• Cobra Subsidy Extended. . . . Again
  • May 20, 2010 | Author: Kari Knight Stevens
  • Law Firm: Blank Rome LLP - Philadelphia Office
  • On April 15, 2010, the President signed into law the third in a series of extensions to the Federal COBRA subsidy, which was initially enacted as part of the American Recovery and Reinvestment Act of 2009 (“ARRA”). The 15-month, 65%, federal subsidy would have expired on March 31, 2010. As a result of the Continuation Extension Act of 2010 (“CEA”), however, the COBRA subsidy is extended through May 31, 2010 and is retroactively effective to April 1, 2010.

    For individuals who experienced a termination of employment on or after April 1, 2010 but before April 16, 2010, the CEA requires plan administrators to notify such individuals by June 15, 2010 of their ARRA rights (including the COBRA subsidy) and to allow them to elect COBRA coverage up to 60 days following receipt of such notice. As clarified by the prior extension, the COBRA subsidy is available both to individuals who experience an involuntary termination resulting in a loss of group health coverage and to those individuals who experience a loss of group health coverage due to a reduction in hours that is followed by an involuntary termination.

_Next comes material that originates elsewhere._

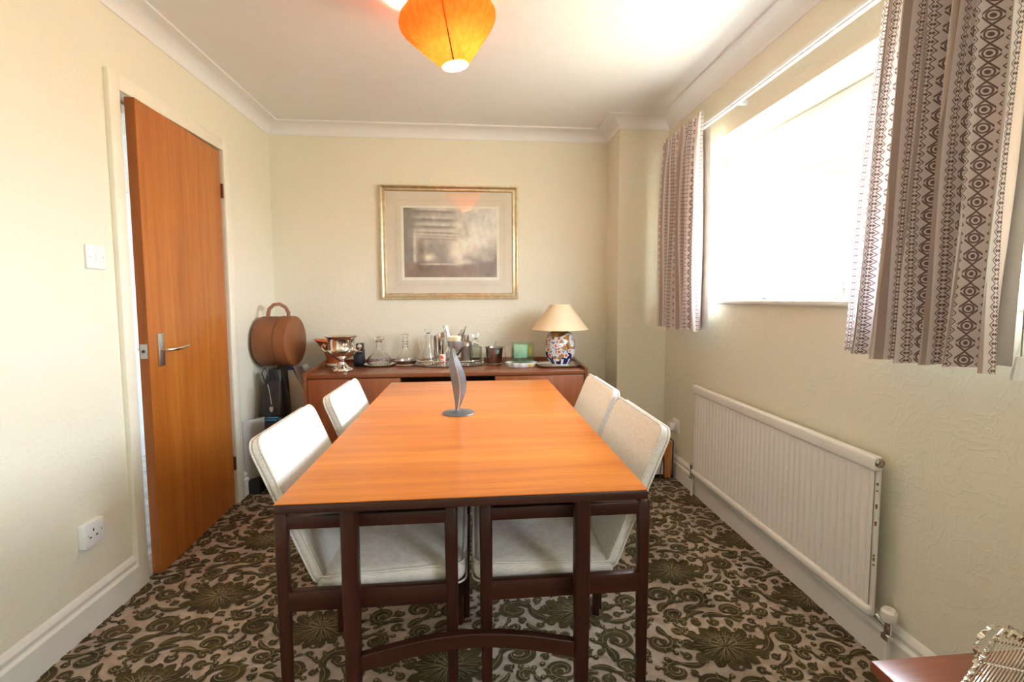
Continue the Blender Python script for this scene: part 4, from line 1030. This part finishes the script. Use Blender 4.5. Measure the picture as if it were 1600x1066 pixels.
MB().tube([(-.035, -.05, .34), (-.02, -.058, .30), (0, -.078, .22)], .0018, 6).build('zip', 'satin_steel', bg_)
MB().poly_prism([(-.013, .012), (-.013, -.004), (-.007, -.016), (0, -.020), (.007, -.016), (.013, -.004), (.013, .012)], 'y', -.0965, -.086).move(Matrix.Translation((.006, 0, .195))).build('shield_clasp', 'clasp_metal', bg_)
for x in (-.045, .03):
    MB().tube([(x-.01, -.04, .35), (x-.03, -.05, .41), (x-.01, -.055, .445), (x+.015, -.05, .42), (x+.02, -.04, .35)], .006, 8, flat=.5).build('strap_handle', 'black_leather', bg_)
tr_ = thing('travel_trunk', 'black upright case standing in the left back corner beneath the bag', 'case', (-1.225, 3.06, 0))
MB().box(-.10, .09, -.10, .11, 0, .298, .015, 3).build('shell', 'black_cloth', tr_)
gc = tag(origin(MB().loft([[(x*s_, y, z) for x, y in rrect(.19, .05, .024, 5)] for s_, z in ((.72, .0), (.98, .06), (1.0, .16), (.80, .25), (.72, .30), (.85, .36), (.80, .44), (.5, .49), (.2, .53))]).move(Matrix.Translation((-1.255, 3.215, .18)) @ Matrix.Rotation(R(-4), 4, 'X')).build('brown_case', 'brown_leather', angle=50), (-1.255, 3.215, .18)), 'brown shaped instrument case leaning behind the black bag', 'instrument case')
bpy.data.objects.remove(gc)
gcx = thing('instrument_case', 'brown curved instrument case behind the black leather bag', 'case', (-1.268, 3.292, 0))
rings = []
for z, a_ in ((0, .06), (.03, .085), (.20, .095), (.32, .075), (.42, .070), (.52, .092), (.62, .090), (.70, .06), (.735, .03)):
    rings.append([(x, y, z) for x, y in rrect(2*a_, .09, .028, 5)])
MB().loft(rings).build('shell', 'brown_leather', gcx, angle=60)
bp = tag(origin(MB().box(-.05, .05, -.035, .035, 0, .46, .03, 4).box(-.04, .04, -.040, .0, .445, .466, .008, 3, mat=1).move(Matrix.Translation((-1.195, 2.885, 0))).build('rucksack', ['black_cloth', 'blue_plastic']), (-1.195, 2.885, 0)), 'black rucksack with a bright blue tab beside the left chair back', 'rucksack')
bo = tag(origin(MB().box(-.004, .004, -.07, .07, 0, .36, .001).move(Matrix.Translation((-1.326, 2.925, .085)) @ Matrix.Rotation(R(-38), 4, 'Z')).build('grey_board', 'board_grey'), (-1.326, 2.925, .085)), 'thin pale grey board leaning by the door frame', 'board')
bs = tag(origin(MB().box(-1.350, -1.285, 2.87, 2.98, 0, .0845, .004).build('storage_box', 'black_cloth'), (-1.318, 2.925, 0)), 'low black box under the pale grey board', 'box')
# papers between bag and sideboard
def slab(name, mat, x0, x1, y, z0, z1, lean, th, label, cat, grp=None):
    o = MB().box(-th/2, th/2, 0, .22, 0, z1-z0, .001).move(Matrix.Rotation(R(lean), 4, 'Y')).build(name, mat); o.location = (x0, y, z0); tag(o, label, cat, grp); return o
tag(origin(MB().poly_prism([(-1.125, 0), (-1.035, 0), (-1.045, .44), (-1.115, .565), (-1.19, .70), (-1.215, .70), (-1.20, .40), (-1.15, .31)], 'y', 3.174, 3.198).build('beige_folder', 'paper_beige'), (-1.10, 3.185, 0)), 'large beige card folder between the black bag and the sideboard', 'folder')
def slumped(name, mat, pts, y0, th, label):
    L = [(x-th/2, z) for x, z in pts]; Rr_ = [(x+th/2, z) for x, z in pts][::-1]
    o = MB().poly_prism(L+Rr_, 'y', y0, y0+.04).build(name, mat); origin(o, (pts[0][0], y0, 0)); tag(o, label, 'folder')
slumped('folder', 'navy_card', [(-1.056, .0), (-1.060, .34), (-1.118, .50), (-1.222, .735)], 3.200, .016, 'thin navy blue folder slumped to the left behind the beige one')
slumped('folder', 'paper_pink', [(-1.040, .0), (-1.044, .34), (-1.095, .50), (-1.185, .725)], 3.200, .012, 'dusky pink folder lying just right of the navy folder')
slumped('folder', 'paper_white', [(-1.020, .0), (-1.022, .40), (-1.060, .55), (-1.120, .732)], 3.200, .022, 'thick white folder nearest the left end of the sideboard')

# ------------------------------------------------------------ heater in the right corner
ht = thing('panel_heater', 'small cream heater with teak ends and dark trim behind the right chairs', 'heater', (1.105, 2.87, 0))
MB().box(-.22, .098, -.018, .06, .035, .25, .004).build('front_panel', 'plastic_white', ht)
MB().box(-.23, .16, .0, .07, .010, .034, .004).build('base', 'black_cloth', ht)
MB().poly_prism([(.100, .012), (.146, .012), (.148, .240), (.135, .256), (.06, .268), (.055, .256), (.092, .245)], 'y', -.02, .075).build('end_panel', 'heater_wood', ht)
MB().tube([(.155, -.022, .012), (.157, -.022, .25), (.140, -.022, .268), (.045, -.022, .274)], .004, 8).tube([(.100, -.022, .012), (.098, -.022, .12), (.086, -.022, .20), (.055, -.022, .265)], .0045, 8).build('dark_trim', 'dark_metal', ht)
MB().tube([(.10, -.03, .27), (.05, -.03, .20), (.09, -.03, .16), (.07, -.03, .05), (.075, -.05, .004)], .0025, 6).build('cable', 'cable_brown', ht)
for x in (-.18, .12): MB().box(x-.02, x+.02, .0, .07, .0, .0101).build('foot', 'black_cloth', ht)

# ------------------------------------------------------------ occasional table and basket, near right
ot = thing('side_table', 'polished red-brown side table at the bottom right corner', 'side table', (1.010, .508, 0))
z1 = .485
MB().box(-.272, .258, -.40, .272, z1-.022, z1, .003).build('tabletop', 'red_wood', ot)
MB().box(-.25, .236, -.38, .25, z1-.08, z1-.022, .002).build('apron', 'red_wood', ot)
for x in (-.245, .231):
    for y in (-.375, .245): MB().box(x-.018, x+.018, y-.018, y+.018, 0, z1-.022, .004).build('leg', 'red_wood', ot)
bk_ = thing('wire_basket', 'silver fluted wire basket with a twisted strap handle on the side table', 'basket', (1.035, .695, z1))
A_, B_ = Vector((-.190, .007, .016)), Vector((-.061, .065, .046)); AE = A_-(B_-A_)*.28
mb = MB()
for k in range(40):
    o_ = Vector((.0046*k, -.0022*k, 0)); mb.tube([AE+o_, A_.lerp(B_, .5)+o_+Vector((0, 0, -.003)), B_+o_], .0012, 5)
wf_ = mb.build('wire_floor', 'silver', bk_); wf_['kind'] = 'stuff'
for t in (0, .45, .93):
    p = A_.lerp(B_, t); MB().tube([p+Vector((0, 0, -.004)), p+Vector((.19, -.09, -.004))], .002, 6).build('cross_wire', 'silver', bk_)
def strip(pts, turns, wd, th):
    P3 = [Vector(p) for p in pts]; out_ = []; N = 70
    for i in range(N):
        f = i/(N-1)*(len(P3)-1); k = min(int(f), len(P3)-2); t = f-k
        p0, p1, p2, p3 = P3[max(k-1, 0)], P3[k], P3[k+1], P3[min(k+2, len(P3)-1)]
        out_.append(.5*((2*p1)+(p2-p0)*t+(2*p0-5*p1+4*p2-p3)*t*t+(3*p1-p0-3*p2+p3)*t**3))
    rings = []
    for i in range(N):
        tg = (out_[min(i+1, N-1)]-out_[max(i-1, 0)]).normalized(); n1 = tg.cross(Vector((0, 1, .01))).normalized(); n2 = tg.cross(n1)
        tw = turns*PI*i/(N-1); d_ = n1*math.cos(tw)+n2*math.sin(tw); e_ = tg.cross(d_)
        rings.append([out_[i]+d_*wd+e_*th, out_[i]-d_*wd+e_*th, out_[i]-d_*wd-e_*th, out_[i]+d_*wd-e_*th])
    return MB().loft(rings)
strip([AE, A_, B_], 14, .0034, .001).build('twisted_edge', 'silver', bk_, angle=50)
for k in range(9):
    s0 = B_+Vector((.003+.0115*k, -.0055*k, 0))
    MB().tube([s0, s0+Vector((.016, .003, .006)), s0+Vector((.034, -.002, .002)), s0+Vector((.048, -.010, -.014)), s0+Vector((.055, -.020, -.036))], [.0025, .005, .0062, .0058, .004], 8).build('flute', 'silver', bk_)
strip([(-.143, .03, .001), (-.145, .03, .033), (-.145, .03, .057), (-.137, .03, .079), (-.119, .03, .092), (-.097, .03, .094), (-.074, .03, .087), (-.044, .03, .071), (-.01, .03, .047), (.02, .03, .018)], 8, .0040, .0010).build('twisted_handle', 'silver', bk_, angle=50)
lt2 = thing('chrome_lighter', 'small square chrome lighter lying in the wire basket', 'lighter', (.985, .690, z1+.030))
MB().box(-.014, .014, -.009, .009, 0, .030, .003).build('case', 'chrome', lt2)
MB().lathe([(.001, 0), (.005, 0), (.005, .004), (.001, .004)], n=12).move(Matrix.Translation((0, -.009, .02)) @ Matrix.Rotation(R(90), 4, 'X')).build('button', 'hole_dark', lt2)

# ------------------------------------------------------------ trinkets on the sill
g1 = thing('sill_photo_glass', 'small glass block with a gold base on the sill, right', 'ornament', (1.42, 1.72, WZ0))
MB().box(-.012, .012, -.022, .022, .014, .075, .003).build('block', 'green_glass', g1)
MB().box(-.014, .014, -.012, .012, 0, .0138, .004).build('base', 'gold_frame', g1)
g2 = thing('bud_vase', 'tall clear glass bud vase on the sill, left', 'vase', (1.42, 2.19, WZ0))
MB().lathe([(.001, 0), (.022, 0), (.022, .004), (.014, .010), (.017, .07), (.015, .10), (.0135, .10), (.0155, .07), (.012, .012), (.001, .010)], n=24, caps=False).build('vase', 'crystal', g2, angle=40)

    Comment: Administration of COBRA continuation coverage has become increasingly challenging for employers and plan administrators due to the numerous extensions and notice requirements associated with the COBRA subsidy. To avoid the pitfalls of these challenges, employers and plan administrators should review their COBRA notice and practices to make sure they accurately reflect the most up-to-date COBRA subsidy requirements. Additional extensions to the COBRA subsidy are expected. Legislation is currently pending, which, if passed, could extend the COBRA subsidy through December 31, 2010.